A call for improving our etiquette with older dogs.
By Susan Seligson
Like everyone else in a society loudly lamenting a decline in civility, I recognize there are new breaches of etiquette every minute. On any typical day, cell phones alone account for the rudeness factor going off the charts.
But I believe there is one type of impolite behavior among adult humans that goes pretty much unchecked. I’ve been guilty of it myself and slinked away feeling really stupid. It just isn’t something that makes it into the etiquette books and it apparently isn’t even worth Miss Manners’ fleeting consideration.

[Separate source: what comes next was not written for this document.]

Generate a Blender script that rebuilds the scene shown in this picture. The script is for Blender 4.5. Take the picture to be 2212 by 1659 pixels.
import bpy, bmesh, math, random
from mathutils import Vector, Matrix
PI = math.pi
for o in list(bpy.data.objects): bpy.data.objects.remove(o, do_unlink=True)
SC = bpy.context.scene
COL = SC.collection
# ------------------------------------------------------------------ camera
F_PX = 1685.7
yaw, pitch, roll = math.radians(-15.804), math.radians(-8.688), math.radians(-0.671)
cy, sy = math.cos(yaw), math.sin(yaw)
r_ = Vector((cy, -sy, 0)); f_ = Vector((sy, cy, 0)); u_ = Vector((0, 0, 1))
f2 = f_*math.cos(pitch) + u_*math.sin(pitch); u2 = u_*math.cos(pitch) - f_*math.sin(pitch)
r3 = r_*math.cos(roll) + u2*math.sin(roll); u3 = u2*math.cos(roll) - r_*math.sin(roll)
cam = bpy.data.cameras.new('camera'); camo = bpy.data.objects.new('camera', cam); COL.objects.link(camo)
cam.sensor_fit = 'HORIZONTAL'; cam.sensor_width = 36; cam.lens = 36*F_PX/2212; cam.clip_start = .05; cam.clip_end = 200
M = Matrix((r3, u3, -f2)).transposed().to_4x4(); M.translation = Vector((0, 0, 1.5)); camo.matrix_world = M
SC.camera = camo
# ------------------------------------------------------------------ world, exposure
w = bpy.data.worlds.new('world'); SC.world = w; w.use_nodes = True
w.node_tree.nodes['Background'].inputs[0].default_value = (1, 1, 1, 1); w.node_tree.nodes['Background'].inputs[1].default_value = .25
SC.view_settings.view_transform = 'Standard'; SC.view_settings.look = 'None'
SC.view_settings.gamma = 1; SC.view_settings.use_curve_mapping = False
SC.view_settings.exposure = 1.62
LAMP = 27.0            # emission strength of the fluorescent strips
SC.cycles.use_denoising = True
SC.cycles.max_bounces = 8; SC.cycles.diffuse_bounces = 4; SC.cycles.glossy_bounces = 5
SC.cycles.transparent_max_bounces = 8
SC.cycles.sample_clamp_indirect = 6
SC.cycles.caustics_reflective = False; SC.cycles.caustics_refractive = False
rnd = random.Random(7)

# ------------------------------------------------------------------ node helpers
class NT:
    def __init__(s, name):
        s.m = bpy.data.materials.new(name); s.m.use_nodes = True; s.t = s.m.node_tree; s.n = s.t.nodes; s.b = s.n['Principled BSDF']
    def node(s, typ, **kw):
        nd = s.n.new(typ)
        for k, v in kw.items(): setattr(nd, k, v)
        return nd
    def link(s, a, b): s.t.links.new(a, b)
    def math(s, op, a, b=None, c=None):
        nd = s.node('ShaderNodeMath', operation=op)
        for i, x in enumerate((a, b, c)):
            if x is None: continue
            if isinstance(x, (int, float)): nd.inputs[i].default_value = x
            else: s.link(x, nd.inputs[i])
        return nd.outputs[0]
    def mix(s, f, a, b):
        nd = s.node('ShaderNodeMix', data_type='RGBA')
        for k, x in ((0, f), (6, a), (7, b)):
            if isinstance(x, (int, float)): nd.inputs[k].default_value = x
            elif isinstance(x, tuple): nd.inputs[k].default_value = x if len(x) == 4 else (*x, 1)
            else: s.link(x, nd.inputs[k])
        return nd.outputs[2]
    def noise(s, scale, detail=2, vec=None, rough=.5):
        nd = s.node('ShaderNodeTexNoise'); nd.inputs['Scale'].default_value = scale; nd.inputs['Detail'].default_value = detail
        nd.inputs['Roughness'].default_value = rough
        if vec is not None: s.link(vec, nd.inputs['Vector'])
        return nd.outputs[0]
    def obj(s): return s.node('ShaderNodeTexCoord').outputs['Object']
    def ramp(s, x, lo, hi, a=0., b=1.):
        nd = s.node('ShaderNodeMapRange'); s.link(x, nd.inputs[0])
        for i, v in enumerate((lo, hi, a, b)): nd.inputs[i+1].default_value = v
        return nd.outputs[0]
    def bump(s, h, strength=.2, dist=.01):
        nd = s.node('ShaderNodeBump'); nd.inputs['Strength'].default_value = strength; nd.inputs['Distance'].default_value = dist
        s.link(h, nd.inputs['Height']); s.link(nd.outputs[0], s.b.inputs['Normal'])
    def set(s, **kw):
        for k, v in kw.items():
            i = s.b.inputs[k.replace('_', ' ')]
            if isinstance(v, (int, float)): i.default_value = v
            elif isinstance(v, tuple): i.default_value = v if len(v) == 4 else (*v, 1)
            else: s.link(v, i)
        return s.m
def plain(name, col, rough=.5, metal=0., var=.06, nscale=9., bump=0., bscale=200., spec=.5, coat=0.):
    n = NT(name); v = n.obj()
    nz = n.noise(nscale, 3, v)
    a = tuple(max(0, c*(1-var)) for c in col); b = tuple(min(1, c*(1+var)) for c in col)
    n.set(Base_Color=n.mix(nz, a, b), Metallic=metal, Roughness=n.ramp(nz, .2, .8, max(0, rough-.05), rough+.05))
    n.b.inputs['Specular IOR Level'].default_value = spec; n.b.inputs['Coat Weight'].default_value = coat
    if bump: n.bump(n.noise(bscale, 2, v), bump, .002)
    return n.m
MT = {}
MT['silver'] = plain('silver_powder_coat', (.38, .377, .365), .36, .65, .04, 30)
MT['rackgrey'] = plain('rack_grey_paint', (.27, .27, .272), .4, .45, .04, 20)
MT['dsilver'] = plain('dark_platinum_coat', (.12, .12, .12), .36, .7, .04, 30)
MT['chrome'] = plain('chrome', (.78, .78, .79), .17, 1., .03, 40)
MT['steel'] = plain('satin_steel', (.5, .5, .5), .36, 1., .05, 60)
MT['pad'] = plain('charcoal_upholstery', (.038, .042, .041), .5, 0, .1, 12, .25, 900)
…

I am referring to the blunt, utterly uncensored and often just plain mean things people say to us about our dogs (by “us” I mean dog people). My close friend Pam has a 12-yearold German Shepherd who is visibly aging. So are the rest of us, human and canine, but to what person would you ever be so crude as to say the following: “Is that your mother? Wow, she looks awful. She can hardly move!” Yet this is the unsolicited blubbering my friend endures from strangers, all day long, about her old dog. I empathize because I’ve been through this three times, beginning with our family Beagle, Sam, who lived to be nearly 17, mostly out of spite.
“How old is he?” People would ask this unrelentingly about my now-departed Irish Setter, Amos. I didn’t mind telling them that he was 12 or 13. “Wow. They don’t live much longer than that, do they?” How tacky is this?